Merasia has really proclaimed her independence a lot lately and wants to choose her clothes every day, and usually as soon as she wakes up, when I am barely awake myself! I usually pick out 2 or 3 options and have her choose from them, because otherwise she would never get dressed or certain outfits that are meant to go together as a pair i would like to stay together and not be mismatched, and she would be a complete mess! I just can't let go of all of my control yet...someday, I will but not right now. But hey, letting her choose from 2 or 3 different options is a big, new step for me so I give myself credit for that!

She loves dressing herself and I let her go for it, only asking me for help if she puts something on backwards or can't get her arms in her shirt just right or something. I do all the laundry in the house because the kids are too small to do that right now, but I think I will do it even as the kids are older, because it's the one chore I absolutely LOVE doing. ;) The twins do, however, help me sort the laundry and sometimes help me put the stuff in the washer and switch stuff to the dryer but those times are rare because our laundry room in the building we live in is down in the basement, where we have to go outside to get to it, and I usually get laundry done when they are at preschool or daycare as it's easier.

The twins are at a good age for helping pick up their toys, but I still clean the majority of their room on Tuesdays when they head off to daycare. I just like to reorganize and go through toys and other items on my own, but they help tidy up and pick up toys in the living room and other areas when they are done.

I feel that even with these few small steps, I am paving the road for independence in later years for Connor & Merasia, (even Mason at times!) and I take great pride in that.

This passage from the book also stood out to me:


"I remember once hearing a parent say that she cringed each time she heard the sound of her son's plastic building bricks being poured out of the can and hitting the floor. She had an actual visceral reaction to that sound. It made the hair on the back of her neck stand up. She tensed her entire body and it immediately put her in a bad mood. Why so strong a reaction? Because she knew that when her four-year-old son was finished playing, those little bricks, what seemed like thousands of them would be strewn everywhere, all over the floor waiting for her to scoop them up and put them back into the can, only to be dumped out again later, starting the whole sordid cycle again. She hated that toy, she hated that sound, and for a few ugly seconds, she wasn't that crazy about her kid or herself."
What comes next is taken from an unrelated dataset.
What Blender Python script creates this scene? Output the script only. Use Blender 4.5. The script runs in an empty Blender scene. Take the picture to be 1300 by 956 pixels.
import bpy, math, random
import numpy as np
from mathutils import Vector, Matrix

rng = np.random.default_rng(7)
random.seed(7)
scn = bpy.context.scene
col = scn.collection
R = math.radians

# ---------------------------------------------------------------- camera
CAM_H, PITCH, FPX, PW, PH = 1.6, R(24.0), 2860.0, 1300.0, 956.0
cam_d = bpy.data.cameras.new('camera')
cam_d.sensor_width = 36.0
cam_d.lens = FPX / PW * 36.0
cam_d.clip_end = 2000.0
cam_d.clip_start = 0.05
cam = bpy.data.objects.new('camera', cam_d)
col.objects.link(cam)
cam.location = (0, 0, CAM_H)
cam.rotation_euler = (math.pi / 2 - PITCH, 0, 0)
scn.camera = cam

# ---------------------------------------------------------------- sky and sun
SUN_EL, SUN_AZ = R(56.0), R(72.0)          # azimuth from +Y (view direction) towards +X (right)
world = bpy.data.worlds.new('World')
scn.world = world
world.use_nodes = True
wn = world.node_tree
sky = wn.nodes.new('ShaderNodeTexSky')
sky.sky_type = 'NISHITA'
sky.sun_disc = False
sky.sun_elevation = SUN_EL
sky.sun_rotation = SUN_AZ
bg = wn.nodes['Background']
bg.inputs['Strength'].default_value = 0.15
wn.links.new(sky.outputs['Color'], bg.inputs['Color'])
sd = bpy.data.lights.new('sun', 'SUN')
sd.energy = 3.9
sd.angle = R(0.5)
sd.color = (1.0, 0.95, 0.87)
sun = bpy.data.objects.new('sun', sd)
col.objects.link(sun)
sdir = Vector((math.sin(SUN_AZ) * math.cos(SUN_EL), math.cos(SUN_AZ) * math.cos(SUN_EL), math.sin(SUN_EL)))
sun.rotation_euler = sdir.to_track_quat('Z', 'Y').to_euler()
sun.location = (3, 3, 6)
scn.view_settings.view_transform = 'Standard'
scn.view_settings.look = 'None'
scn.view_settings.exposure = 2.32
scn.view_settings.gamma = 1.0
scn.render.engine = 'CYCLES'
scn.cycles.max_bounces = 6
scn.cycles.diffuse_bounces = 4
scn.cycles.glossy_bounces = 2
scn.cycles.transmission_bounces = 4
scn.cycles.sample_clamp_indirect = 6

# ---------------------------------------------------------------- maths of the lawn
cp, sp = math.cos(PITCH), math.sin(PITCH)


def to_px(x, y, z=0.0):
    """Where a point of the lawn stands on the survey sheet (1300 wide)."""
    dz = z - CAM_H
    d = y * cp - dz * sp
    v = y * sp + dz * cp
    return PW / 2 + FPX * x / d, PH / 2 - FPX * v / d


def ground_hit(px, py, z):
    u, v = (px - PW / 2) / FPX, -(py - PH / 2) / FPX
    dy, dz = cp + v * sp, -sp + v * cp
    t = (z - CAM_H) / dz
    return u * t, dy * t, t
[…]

This used to be me completely! Mason got a big bag of building blocks for his first birthday back in March. I would cringe every time I heard the rattle of that bag followed by the blocks pouring all over the living room floor. It was such a chore to even THINK about picking them all up at nap time, because I knew picking them up beforehand would result in them being dumped out all over again, and I knew I would be the only one picking them up. Now, however, I don't mind it. We got a small plastic tote with a cover for all of the blocks so the baby can't get into them on his own if we don't want him to at any certain time, but since the twins got tubes in their ears, they can hear us now, so they hear us ask them to pick the toys up and do it without any issue. Mason helps pick them up sometimes too, but he likes to put a couple in the tote then take them back out, so we are working on it! ;) 

I think it was at this part in the book that I truly understood the title. Enforcing positive discipline in children and having them help with regular household tasks allows us parents to have a life of our own. We aren't consumed with the children and all there is to do and clean around the house or around the kids. We are able to have a sliver of our own life amidst the chaos.

This book gave me such a wake up call. In order for my children to grow into mature, responsible adults who aren't dependent on me and their father for the rest of their lives, it's important to instill certain values, morals, beliefs, and discipline into them at a young age. We all want to get this parenting thing right, but the truth is, we are not perfect. No parent is perfect, and never will be, and we shouldn't want to be either. We are all doing our best, and nobody ever said child rearing was easy. But I don't want it to be easy. If I wanted parenting to be easy, I never would have entered into it to begin with. I LIKE the challenge that comes with this job. (Yes, I said JOB.)

Deborah's book is a MUST read for parents everywhere! I would highly recommend it to everyone, and I can assure you 100% that you will feel refreshed and encouraged after reading it and will come away with something positive.